Whether or not the Nazis outlawed guns, the restriction of legal firearm use and legal force to der Staat is bad mojo. But for some reason the "anti-Fascists" of the Left never seem to understand that. At least not in the United States (there are countries where the Left arms itself and revolts, but they're apparently against that here in the heart of capitalism).
Jeez...
When are we going to get the straight data on the GCA and how it applies to Americans?
I don’t care about Nazi Germany, since it no longer exists, but I DO care about America.
As a student of German history, I have read nothing that would suggest that Hitler banned firearms of any kind from any quarter. And as a result, I want to know what Nazi-ism has to do with Zero and his being set up to be a dictator.
Oh, no doubt!
While Jews consisted only 1% of the population and could not have successfully taken on the German army, they could have made them pay dearly if they were armed.
bflr
“The most foolish mistake we could possibly make would be to allow the subject races to possess arms. History shows that all conquerors who have allowed their subject races to carry arms have prepared their own downfall by so doing. Indeed, I would go so far as to say that the supply of arms to the underdogs is a sine qua non for the overthrow of any sovereignty. So let’s not have any native militia or native police. German troops alone will bear the sole responsibility for the maintenance of law and order throughout the occupied Russian territories, and a system of military strong-points must be evolved to cover the entire occupied country.”
—Adolf Hitler, dinner talk on April 11, 1942, quoted in Hitler’s Table Talk 1941-44: His Private Conversations, Second Edition (1973), Pg. 425-426. Translated by Norman Cameron and R. H. Stevens. Introduced and with a new preface by H. R. Trevor-Roper. The original German papers were known as Bormann-Vermerke.
Yes, Hitler did promote gun control within factions he sought to repress, several years before more aggressive actions were taken.
I also noticed the historical revisionism promoted by this Administration and their proponents attempting to disassociate Hitler with their similar political maneuvers. It has been promoted on most of the search engines as well as part of their information warfare campaign.
It must be a critical aspect of their longer ranging goals.
Which illogically assumes that a threat from a present day Hitler type is not possible, which is total baloney.

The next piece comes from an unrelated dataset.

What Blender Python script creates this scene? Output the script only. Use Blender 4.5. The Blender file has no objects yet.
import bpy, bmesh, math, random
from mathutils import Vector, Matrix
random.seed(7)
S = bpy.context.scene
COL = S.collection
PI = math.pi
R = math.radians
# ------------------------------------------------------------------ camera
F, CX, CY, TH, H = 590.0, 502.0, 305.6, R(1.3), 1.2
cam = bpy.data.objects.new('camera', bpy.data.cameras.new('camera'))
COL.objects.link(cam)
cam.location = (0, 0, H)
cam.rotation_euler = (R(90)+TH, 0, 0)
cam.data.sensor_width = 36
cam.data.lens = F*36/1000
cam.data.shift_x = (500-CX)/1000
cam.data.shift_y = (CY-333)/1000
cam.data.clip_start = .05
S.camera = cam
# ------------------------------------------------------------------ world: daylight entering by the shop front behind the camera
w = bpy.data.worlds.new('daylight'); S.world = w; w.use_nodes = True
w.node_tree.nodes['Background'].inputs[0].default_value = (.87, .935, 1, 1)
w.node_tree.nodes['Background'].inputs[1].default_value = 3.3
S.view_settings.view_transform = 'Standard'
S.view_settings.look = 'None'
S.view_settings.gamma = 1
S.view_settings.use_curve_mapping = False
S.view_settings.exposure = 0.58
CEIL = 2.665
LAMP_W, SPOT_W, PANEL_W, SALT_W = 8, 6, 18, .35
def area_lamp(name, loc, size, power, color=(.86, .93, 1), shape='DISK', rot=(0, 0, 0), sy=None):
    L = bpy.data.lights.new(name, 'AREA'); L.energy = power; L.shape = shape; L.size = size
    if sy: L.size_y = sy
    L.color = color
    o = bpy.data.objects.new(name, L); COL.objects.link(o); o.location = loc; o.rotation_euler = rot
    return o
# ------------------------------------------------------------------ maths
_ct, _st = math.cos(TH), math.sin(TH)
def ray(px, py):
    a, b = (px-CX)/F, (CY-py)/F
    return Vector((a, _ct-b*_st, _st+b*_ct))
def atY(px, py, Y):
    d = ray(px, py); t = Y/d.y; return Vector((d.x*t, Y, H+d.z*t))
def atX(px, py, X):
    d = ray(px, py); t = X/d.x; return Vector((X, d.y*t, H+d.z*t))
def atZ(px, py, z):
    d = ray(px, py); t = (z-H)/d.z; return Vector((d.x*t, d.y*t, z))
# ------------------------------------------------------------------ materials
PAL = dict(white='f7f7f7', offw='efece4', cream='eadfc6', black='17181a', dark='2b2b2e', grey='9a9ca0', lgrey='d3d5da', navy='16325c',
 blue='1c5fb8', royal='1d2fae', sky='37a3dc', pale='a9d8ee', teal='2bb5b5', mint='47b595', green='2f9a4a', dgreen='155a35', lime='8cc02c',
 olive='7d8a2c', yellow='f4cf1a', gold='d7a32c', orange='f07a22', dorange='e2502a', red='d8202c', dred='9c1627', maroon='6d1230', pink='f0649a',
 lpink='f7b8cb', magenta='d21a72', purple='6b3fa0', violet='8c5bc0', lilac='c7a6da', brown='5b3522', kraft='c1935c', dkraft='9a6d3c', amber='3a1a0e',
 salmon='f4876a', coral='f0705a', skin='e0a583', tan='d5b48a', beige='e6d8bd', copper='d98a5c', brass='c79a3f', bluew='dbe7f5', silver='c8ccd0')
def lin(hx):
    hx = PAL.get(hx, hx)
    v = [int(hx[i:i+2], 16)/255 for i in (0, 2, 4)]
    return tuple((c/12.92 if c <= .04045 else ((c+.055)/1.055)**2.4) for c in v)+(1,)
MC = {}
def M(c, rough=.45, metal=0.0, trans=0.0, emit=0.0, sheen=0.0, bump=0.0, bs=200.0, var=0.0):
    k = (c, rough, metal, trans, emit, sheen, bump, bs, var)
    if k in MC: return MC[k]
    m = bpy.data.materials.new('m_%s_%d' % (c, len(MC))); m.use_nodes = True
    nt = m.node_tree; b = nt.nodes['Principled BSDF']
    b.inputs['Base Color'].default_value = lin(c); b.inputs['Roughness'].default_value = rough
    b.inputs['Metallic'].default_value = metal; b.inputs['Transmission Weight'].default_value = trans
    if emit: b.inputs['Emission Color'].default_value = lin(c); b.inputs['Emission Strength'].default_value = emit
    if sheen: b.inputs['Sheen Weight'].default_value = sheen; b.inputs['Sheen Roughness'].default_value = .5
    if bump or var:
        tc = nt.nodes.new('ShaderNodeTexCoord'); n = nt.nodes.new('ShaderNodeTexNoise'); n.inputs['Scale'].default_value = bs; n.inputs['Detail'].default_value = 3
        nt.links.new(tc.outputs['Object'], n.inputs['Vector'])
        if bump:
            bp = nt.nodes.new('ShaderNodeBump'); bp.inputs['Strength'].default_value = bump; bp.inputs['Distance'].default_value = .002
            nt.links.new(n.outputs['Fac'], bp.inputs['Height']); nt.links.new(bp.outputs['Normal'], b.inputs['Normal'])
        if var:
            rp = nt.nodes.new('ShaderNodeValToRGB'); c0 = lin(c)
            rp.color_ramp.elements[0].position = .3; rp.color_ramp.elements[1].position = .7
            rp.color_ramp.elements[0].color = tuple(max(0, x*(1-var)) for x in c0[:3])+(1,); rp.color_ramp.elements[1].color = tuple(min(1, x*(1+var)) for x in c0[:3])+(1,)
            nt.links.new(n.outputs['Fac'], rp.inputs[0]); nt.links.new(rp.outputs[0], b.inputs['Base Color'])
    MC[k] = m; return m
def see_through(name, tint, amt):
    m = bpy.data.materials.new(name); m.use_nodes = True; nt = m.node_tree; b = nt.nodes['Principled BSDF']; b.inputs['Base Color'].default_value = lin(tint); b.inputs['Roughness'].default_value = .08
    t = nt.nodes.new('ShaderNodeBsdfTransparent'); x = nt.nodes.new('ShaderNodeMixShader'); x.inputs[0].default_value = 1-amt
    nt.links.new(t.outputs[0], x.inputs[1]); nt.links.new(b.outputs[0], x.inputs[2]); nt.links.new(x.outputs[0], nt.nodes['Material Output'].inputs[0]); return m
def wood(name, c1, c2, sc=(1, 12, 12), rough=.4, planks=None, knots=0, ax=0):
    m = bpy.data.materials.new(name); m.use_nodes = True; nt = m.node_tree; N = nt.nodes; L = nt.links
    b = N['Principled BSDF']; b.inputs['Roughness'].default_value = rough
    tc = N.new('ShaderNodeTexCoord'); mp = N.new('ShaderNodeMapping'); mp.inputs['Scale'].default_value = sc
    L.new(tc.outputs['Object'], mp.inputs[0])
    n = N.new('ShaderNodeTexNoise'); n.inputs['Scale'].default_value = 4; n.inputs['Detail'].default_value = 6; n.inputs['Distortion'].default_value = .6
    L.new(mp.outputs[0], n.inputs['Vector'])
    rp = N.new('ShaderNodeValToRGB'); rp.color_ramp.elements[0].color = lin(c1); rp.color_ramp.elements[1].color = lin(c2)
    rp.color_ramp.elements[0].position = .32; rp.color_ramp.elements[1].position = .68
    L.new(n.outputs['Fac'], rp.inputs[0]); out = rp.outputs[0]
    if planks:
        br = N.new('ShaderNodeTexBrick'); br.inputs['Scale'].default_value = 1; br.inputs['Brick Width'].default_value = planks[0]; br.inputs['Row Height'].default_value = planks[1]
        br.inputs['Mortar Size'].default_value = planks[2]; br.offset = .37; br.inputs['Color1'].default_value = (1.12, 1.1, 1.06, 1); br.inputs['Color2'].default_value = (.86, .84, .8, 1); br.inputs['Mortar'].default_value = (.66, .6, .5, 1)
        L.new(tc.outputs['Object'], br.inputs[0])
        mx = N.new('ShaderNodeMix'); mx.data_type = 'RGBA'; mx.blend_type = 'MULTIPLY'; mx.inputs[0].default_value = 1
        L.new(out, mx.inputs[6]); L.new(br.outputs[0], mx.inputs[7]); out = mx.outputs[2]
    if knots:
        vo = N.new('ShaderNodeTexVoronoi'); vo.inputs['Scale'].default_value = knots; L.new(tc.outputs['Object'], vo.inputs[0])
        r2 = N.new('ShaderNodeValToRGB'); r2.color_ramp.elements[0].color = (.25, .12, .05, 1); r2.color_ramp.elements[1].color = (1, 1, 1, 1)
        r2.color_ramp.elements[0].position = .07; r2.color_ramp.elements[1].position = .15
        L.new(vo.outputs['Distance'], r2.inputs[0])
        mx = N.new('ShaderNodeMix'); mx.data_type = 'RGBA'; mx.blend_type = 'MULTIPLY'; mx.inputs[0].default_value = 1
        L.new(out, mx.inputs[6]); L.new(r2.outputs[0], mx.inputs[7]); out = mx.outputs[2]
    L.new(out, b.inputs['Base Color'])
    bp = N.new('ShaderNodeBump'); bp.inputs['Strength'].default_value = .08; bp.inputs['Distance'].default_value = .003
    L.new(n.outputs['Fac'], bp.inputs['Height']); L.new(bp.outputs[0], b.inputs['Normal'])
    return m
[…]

This is an acutely stupid "law", and needs to be brazenly ignored. Operating under the assumption that the possibility of a present day Hitler, or worse, isn't real, opens wide the door for one to come through. It leaves people unaware and openly vulnerable to what they cannot conceive as happening, and this may well be intentional.

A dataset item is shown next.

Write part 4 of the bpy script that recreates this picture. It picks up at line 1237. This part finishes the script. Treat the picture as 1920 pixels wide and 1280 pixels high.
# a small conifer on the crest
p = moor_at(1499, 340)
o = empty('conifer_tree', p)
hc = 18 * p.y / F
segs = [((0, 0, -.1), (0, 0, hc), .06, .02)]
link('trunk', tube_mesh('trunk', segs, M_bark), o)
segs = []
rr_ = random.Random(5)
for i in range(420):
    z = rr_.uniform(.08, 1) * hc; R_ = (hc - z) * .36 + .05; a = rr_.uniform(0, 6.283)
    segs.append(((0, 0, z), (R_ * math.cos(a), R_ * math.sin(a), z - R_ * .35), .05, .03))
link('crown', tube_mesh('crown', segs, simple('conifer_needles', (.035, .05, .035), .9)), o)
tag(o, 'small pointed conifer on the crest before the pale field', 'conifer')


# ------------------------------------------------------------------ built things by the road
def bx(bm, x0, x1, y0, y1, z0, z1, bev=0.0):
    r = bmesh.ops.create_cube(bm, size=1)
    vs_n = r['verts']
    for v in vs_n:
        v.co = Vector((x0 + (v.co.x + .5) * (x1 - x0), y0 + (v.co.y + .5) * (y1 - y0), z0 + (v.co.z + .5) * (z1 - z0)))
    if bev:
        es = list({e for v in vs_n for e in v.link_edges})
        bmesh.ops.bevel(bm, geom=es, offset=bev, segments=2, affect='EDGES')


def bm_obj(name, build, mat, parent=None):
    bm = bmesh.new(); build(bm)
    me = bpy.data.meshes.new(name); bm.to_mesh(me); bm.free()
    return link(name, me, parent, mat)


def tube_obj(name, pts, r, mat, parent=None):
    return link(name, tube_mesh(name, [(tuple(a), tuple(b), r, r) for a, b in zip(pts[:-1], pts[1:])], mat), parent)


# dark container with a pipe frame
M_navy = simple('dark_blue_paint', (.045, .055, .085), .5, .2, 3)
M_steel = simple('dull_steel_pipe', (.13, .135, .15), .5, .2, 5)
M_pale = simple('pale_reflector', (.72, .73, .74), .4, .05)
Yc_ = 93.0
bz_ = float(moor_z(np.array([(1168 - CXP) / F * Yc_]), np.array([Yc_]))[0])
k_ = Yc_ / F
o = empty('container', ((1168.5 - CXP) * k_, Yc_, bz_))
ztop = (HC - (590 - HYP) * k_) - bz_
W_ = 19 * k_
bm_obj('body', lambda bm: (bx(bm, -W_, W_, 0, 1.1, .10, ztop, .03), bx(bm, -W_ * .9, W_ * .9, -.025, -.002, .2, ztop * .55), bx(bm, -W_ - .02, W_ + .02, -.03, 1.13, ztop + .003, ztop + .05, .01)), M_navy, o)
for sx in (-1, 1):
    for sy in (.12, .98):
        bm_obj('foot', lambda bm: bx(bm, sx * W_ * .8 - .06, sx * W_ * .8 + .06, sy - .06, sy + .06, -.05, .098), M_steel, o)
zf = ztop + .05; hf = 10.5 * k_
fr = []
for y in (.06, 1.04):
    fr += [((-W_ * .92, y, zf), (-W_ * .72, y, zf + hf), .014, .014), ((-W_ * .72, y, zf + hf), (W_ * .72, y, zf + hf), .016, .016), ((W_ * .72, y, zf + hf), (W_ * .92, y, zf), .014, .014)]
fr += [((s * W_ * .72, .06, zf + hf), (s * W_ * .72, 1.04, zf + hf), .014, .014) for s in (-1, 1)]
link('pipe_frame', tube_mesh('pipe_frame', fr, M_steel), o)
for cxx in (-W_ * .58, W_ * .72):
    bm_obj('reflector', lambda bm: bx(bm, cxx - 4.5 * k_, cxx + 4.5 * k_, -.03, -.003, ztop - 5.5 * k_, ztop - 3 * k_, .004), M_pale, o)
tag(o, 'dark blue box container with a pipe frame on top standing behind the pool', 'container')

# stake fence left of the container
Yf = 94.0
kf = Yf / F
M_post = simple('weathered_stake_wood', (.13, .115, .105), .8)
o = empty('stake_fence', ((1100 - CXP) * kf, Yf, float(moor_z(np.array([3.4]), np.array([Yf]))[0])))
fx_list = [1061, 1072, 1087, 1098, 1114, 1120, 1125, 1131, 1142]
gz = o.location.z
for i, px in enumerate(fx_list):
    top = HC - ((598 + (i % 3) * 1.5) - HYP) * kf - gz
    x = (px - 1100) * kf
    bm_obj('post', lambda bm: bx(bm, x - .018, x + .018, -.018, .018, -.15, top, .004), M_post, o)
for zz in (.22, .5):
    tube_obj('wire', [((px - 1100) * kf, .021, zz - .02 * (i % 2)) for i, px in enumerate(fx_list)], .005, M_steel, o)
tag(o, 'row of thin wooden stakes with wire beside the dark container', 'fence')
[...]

See? I didn’t know that existed, and therefore, didn’t read it. My bad. I stand corrected.
Germany initiates gun registry, to barely a peep
The Washington Post ^ | Saturday, January 19, 2013 | Michael Birnbaum
http://www.freerepublic.com/focus/f-news/2979945/posts
what could possibly go wrong?
I’d only add that the fact that the Weimar Republic also had strict gun control laws actually is the best argument against gun control, because when Hitler came to power, those gun control laws were right there for him to use to confiscate guns from people he considered “undesirable,” so much so that he could “liberalize” the laws to make it easier for gauleiters and brown shirts, on the one hand, and harder for Jooos! and political opponents to defend themselves on the other.
Just because Diane Feinstein or BHO might not happen to have immediate designs on your liberties, doesn’t mean that the next regime won’t. They have a proposed policy that assumes the good intentions of those implementing it, and that’s not a safe assumption.